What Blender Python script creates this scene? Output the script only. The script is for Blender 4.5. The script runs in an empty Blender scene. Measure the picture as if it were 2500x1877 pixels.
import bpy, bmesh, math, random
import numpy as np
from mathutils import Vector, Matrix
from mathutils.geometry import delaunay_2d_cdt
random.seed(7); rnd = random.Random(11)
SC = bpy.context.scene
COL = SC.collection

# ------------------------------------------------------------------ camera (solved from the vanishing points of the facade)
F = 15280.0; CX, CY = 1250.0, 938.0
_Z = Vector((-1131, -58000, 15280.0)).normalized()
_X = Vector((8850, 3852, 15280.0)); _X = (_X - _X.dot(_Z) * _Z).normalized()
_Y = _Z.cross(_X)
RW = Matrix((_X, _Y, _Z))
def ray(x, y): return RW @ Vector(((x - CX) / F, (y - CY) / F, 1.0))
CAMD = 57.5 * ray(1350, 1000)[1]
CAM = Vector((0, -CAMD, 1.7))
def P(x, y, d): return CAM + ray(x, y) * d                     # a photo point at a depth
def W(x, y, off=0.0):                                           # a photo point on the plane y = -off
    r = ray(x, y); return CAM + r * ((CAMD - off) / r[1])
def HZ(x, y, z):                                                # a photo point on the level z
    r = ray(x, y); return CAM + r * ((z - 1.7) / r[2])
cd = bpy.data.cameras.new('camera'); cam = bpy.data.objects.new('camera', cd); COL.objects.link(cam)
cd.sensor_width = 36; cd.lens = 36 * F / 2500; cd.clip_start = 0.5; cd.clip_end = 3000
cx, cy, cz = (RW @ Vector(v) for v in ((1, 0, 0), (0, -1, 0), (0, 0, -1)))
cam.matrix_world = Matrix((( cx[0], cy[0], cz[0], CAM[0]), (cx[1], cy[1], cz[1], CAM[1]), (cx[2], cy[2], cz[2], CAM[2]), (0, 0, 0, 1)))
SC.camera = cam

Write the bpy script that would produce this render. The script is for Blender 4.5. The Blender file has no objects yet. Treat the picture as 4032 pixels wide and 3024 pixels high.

# [Stated exercise]
From the first line of the data above to the line holding "COL = SC.collection", reproduce each line exactly; emit no other lines.

# [Written answer]
What Blender Python script creates this scene? Output the script only. The script is for Blender 4.5. The script runs in an empty Blender scene. Measure the picture as if it were 2500x1877 pixels.
import bpy, bmesh, math, random
import numpy as np
from mathutils import Vector, Matrix
from mathutils.geometry import delaunay_2d_cdt
random.seed(7); rnd = random.Random(11)
SC = bpy.context.scene
COL = SC.collection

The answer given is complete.